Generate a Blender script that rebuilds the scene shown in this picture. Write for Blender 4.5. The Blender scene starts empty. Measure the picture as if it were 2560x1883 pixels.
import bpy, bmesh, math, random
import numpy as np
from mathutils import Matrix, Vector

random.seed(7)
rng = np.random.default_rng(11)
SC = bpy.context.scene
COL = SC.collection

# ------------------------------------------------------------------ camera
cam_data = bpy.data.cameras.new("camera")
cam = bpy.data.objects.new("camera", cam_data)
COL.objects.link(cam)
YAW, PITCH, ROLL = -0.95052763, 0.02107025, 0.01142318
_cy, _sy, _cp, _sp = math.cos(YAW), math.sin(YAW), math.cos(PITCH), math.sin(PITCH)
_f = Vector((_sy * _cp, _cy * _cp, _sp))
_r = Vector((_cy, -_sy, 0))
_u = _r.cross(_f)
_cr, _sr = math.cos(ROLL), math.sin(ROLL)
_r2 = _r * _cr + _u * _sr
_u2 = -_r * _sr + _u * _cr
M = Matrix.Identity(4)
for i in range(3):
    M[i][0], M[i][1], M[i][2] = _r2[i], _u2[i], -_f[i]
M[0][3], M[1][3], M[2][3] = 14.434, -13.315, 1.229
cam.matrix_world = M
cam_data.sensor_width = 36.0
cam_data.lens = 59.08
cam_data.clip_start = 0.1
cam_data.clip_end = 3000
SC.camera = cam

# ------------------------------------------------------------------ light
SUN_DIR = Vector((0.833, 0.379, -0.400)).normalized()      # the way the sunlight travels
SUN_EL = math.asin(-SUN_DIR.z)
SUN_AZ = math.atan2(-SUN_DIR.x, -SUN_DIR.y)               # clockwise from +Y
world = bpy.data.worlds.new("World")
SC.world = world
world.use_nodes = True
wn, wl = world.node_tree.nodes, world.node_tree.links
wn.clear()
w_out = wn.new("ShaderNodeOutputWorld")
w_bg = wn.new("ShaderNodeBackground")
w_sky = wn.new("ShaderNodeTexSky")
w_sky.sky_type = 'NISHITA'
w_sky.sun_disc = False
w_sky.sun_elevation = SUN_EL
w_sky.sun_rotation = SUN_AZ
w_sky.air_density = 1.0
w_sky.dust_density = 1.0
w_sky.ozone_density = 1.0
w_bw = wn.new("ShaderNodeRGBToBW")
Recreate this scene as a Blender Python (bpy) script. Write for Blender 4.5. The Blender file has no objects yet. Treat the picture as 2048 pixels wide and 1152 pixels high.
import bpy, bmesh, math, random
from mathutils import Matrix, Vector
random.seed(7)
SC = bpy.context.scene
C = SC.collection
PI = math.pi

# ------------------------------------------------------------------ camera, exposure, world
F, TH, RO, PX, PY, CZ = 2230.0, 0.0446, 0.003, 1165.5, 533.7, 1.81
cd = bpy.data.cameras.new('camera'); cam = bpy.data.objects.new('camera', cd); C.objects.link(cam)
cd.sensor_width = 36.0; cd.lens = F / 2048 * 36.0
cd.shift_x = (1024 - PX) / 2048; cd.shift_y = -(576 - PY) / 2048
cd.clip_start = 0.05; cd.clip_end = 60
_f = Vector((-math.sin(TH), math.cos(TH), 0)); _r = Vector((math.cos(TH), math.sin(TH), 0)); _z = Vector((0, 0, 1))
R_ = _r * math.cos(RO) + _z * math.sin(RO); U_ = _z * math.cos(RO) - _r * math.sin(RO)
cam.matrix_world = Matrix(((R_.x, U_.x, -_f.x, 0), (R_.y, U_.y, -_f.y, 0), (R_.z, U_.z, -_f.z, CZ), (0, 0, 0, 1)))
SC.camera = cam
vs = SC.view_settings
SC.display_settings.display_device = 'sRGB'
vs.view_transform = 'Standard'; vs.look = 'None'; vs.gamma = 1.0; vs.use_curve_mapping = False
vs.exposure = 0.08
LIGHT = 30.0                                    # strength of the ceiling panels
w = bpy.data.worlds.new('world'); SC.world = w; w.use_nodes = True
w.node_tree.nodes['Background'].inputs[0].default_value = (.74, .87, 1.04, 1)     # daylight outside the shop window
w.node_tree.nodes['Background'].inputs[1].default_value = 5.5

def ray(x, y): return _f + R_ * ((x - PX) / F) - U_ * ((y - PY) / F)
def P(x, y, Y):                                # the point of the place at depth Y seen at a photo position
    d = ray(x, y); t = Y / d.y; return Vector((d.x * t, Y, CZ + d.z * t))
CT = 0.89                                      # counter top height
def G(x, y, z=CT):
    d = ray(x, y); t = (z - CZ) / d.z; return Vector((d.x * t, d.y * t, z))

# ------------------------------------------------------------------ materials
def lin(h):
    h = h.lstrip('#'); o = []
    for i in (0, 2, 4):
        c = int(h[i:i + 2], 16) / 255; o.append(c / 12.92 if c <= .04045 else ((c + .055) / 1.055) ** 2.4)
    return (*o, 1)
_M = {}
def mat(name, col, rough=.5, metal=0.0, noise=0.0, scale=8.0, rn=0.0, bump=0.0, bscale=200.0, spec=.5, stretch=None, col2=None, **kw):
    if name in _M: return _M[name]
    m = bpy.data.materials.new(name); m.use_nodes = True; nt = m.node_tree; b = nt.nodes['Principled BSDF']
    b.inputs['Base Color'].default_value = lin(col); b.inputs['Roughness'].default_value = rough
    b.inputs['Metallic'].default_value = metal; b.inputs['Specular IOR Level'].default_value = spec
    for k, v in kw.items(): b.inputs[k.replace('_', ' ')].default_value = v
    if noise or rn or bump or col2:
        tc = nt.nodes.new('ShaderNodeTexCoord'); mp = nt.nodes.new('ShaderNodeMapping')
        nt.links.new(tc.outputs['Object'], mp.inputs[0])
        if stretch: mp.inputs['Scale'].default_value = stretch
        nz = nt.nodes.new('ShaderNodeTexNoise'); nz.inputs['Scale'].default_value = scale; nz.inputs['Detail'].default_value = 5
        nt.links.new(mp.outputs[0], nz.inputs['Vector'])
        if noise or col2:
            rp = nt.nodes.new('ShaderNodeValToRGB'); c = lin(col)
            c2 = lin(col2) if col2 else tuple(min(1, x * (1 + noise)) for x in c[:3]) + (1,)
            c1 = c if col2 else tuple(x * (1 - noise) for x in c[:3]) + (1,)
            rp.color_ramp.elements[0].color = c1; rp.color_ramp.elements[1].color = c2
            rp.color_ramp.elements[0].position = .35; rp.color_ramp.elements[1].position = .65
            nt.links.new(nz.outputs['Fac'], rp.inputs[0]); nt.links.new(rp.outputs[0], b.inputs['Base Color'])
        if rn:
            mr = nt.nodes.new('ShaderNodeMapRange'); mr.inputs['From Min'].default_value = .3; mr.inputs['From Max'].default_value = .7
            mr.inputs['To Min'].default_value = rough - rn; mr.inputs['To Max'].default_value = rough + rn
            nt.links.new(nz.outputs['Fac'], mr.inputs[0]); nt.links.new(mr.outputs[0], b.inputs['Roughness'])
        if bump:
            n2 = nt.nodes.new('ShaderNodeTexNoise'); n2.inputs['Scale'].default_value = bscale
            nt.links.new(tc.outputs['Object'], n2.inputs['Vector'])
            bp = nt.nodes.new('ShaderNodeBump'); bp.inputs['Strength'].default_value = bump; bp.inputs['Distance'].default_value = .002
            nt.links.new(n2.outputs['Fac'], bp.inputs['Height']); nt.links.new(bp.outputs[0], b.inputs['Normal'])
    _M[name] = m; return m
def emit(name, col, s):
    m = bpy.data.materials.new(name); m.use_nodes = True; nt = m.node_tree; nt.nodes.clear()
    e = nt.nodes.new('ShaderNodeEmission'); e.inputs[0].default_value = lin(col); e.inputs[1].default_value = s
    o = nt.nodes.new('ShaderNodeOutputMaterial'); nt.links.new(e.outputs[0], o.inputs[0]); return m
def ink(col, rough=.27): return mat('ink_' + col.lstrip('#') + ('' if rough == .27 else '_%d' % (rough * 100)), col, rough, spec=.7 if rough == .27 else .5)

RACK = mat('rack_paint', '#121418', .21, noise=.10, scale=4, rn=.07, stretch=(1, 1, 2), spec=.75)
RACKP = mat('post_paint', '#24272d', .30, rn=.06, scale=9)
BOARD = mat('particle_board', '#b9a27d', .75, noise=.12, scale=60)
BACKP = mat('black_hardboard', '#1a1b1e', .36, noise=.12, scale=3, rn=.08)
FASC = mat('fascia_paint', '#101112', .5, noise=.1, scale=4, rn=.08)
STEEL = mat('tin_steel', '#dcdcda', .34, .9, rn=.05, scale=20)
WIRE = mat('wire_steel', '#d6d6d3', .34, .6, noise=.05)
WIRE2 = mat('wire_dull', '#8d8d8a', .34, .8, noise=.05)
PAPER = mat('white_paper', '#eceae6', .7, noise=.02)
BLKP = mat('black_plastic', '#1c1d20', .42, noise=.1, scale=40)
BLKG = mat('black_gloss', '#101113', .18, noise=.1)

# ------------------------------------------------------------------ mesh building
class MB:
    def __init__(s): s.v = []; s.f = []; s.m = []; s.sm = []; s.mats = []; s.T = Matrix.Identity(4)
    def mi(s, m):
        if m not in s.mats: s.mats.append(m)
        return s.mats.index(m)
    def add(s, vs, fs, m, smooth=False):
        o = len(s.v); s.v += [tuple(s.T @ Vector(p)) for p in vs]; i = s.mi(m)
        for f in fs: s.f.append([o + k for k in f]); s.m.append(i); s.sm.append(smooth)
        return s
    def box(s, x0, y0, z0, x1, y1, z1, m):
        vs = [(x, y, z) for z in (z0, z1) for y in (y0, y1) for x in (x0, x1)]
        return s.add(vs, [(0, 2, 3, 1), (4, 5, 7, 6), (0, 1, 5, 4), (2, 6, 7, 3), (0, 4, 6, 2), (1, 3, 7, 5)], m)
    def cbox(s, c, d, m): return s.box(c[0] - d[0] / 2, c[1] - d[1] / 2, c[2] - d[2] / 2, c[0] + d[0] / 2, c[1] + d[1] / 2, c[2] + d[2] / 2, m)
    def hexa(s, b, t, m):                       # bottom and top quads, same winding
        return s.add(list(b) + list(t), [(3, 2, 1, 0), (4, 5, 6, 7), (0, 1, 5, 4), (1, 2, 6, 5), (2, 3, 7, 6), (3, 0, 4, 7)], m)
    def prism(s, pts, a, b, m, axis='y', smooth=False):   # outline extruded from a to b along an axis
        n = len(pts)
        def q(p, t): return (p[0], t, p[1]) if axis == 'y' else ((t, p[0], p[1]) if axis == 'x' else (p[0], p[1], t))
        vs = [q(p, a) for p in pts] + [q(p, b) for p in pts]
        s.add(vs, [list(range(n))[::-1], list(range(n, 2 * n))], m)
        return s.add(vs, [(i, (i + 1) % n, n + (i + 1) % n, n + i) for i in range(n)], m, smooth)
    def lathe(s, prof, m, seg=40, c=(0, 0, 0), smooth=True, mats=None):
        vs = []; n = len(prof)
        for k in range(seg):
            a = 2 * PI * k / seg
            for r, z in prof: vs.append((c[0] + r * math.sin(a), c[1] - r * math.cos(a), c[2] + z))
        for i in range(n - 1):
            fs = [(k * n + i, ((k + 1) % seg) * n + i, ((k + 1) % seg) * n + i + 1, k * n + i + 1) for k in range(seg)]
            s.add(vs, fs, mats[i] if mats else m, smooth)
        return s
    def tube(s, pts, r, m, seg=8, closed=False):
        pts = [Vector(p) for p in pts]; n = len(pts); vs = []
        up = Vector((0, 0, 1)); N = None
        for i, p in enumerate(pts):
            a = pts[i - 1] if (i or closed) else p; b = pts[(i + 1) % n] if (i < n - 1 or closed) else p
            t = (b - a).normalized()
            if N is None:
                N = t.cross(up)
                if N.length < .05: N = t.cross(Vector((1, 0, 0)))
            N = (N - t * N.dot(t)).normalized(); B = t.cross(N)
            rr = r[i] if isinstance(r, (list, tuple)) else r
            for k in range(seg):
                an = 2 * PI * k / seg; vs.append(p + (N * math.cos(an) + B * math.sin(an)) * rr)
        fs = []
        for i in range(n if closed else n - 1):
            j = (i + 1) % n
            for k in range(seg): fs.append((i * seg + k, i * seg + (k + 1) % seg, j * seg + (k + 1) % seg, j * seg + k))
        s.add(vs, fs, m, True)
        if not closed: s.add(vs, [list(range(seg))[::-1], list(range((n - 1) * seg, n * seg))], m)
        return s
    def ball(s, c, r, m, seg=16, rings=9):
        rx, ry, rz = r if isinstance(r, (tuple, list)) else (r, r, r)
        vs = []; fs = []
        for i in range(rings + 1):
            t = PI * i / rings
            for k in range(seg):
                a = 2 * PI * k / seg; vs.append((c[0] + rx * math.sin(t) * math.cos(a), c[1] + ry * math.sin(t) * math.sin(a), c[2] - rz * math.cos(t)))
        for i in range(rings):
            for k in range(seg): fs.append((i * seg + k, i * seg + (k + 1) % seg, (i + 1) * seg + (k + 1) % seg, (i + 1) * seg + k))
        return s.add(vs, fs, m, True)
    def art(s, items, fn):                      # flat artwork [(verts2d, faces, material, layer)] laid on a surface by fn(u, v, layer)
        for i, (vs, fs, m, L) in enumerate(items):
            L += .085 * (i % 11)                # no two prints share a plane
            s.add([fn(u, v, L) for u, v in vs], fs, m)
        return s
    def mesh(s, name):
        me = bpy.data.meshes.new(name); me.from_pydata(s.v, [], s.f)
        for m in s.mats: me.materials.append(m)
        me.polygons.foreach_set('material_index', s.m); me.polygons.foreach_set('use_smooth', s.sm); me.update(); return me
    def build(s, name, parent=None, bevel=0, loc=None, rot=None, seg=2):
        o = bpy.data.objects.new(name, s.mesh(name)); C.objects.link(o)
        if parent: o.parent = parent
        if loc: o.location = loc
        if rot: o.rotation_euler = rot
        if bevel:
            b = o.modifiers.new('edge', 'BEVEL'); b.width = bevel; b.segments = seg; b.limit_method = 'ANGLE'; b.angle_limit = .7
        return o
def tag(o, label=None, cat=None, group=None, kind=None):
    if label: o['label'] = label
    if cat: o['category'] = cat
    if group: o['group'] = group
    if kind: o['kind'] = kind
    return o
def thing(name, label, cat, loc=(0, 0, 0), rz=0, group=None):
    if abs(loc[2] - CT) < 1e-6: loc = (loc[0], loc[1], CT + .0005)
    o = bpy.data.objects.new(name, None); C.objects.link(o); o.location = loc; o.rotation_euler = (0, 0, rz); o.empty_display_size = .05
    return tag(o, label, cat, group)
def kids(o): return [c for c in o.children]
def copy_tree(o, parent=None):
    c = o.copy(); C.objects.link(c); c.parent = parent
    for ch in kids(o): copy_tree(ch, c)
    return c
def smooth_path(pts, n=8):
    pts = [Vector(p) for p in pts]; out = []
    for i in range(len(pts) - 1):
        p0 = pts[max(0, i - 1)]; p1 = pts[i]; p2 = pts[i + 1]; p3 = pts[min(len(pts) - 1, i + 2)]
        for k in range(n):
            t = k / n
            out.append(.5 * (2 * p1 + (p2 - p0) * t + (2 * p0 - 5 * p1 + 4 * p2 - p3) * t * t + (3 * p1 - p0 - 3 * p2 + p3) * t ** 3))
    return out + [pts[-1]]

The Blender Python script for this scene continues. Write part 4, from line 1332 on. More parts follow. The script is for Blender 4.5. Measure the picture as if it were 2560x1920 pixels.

====

Retype verbatim the lines that run from the line containing "Recreate this scene" to the line containing "PI = math.pi", both inclusive, and no others.

- _TASK RESPONSE_:
Recreate this scene as a Blender Python (bpy) script. Write for Blender 4.5. The Blender file has no objects yet. Treat the picture as 2048 pixels wide and 1152 pixels high.
import bpy, bmesh, math, random
from mathutils import Matrix, Vector
random.seed(7)
SC = bpy.context.scene
C = SC.collection
PI = math.pi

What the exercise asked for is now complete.